Roger Rees stars as Nat Banks - a Virginia farmer as proud of his family's heritage as he is of his huge farm in rural Virginia. He has fallen on hard times, and the farm either must be sold or auctioned off in order to pay the three mortgages and back taxes. Of course, this breaks Nat's heart as he stands to be the Banks who loses the property and house that has been in his family for generations. The home practically is a landmark with ties to some of the most historic moments in American history (which is true of the house used in the movie, which happens to be owned by the writer/director, and many of the stories you hear in the movie actually happened), but Nat is forced to sell to Will (Paul Fitzgerald) and Ellie Sherman (Christina Rouner) - a Washington, DC yuppie couple with lots of money and no appreciation for the land's natural beauty and the home's history. Begrudgingly, Nat agrees to sell the home and land after Will and Ellie make some important promises to preserve it and allow our hero to stay on as farm manager, but they quickly break those promises.

When Nat decides to stay on the property by living in a cave down by the creek, can he come up with a plan to save his family's heritage and home? Will anyone care?

Writer/director Richard Squires has an interesting story that confronts the growing tensions between old Virginia and the creeping DC suburbs that threaten to extinguish the area's rich culture and history, but he waters that story down with attempts to make Crazy Like A Fox into a slapstick, wacky comedy, which marginalizes his characters. Too quickly, Squires gets away from the more compelling justification for Nat's anger (the swindle), and dives into a cultural battle between those evil city folk who have the law on their side, and the southerners who claim a moral high ground.

Squires forces the performances to slip into caricature, especially Rees who seems to be getting pushed to portray Nat as a lunatic, when he needs to make him into more of a southern gentleman with the gravitas to argue his case and win over the audience. Instead of ranting and raving like a certifiably insane person, Rees needs to tone it down a bit, and Squires needs to remove silly scenes of Nat riding through the farm in an old Confederate uniform, or slipping and sliding around to fall on his rear end for some pitiful attempt at humor.
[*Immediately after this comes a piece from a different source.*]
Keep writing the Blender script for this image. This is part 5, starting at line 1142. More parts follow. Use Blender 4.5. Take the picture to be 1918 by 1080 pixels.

Also, Will and Ellie are taken too far to the extreme since even the most money-grubbing evil rich people in DC would have some appreciation for the amazing history involved in the house, or at least feign concern for it and the locals so they appear to be good hearted liberals.

Squires has a moving and tragic story, when he lets that shine through. Too often, he is making a movie that isn't crazy and wacky enough to be madcap, and not moving and sad enough to be tragic. Crazy Like A Fox is a good movie when Squires focuses on the area's heritage and people's desire to save their history and way of life. These scenes capture the audience's heart and make us wish our hero was more likable, so we could fight along side him.

Those who live in the DC area should also look for Mark Joy as real estate agent John Randolph. Best known to DC TV viewers as Mark Down from the Sheehy Ford commercials, he is an accomplished actor with many roles in television and movies such as Dawson's Creek, The Divine Secrets of the Ya-Ya Sisterhood, Homicide, The Wire, Law and Order and Walker: Texas Ranger. He puts in a solid, all-too-brief performance that brings forth all of the genteelness and steadiness that Rees needed. Plus, he must be the toughest man in Washington if he made an appearance on Chuck Norris' television program and lived to tell about it. I believe you have to survive a week in the jungle, then wrestle Chuck Norris in a swamp full of alligators before you are allowed on the set.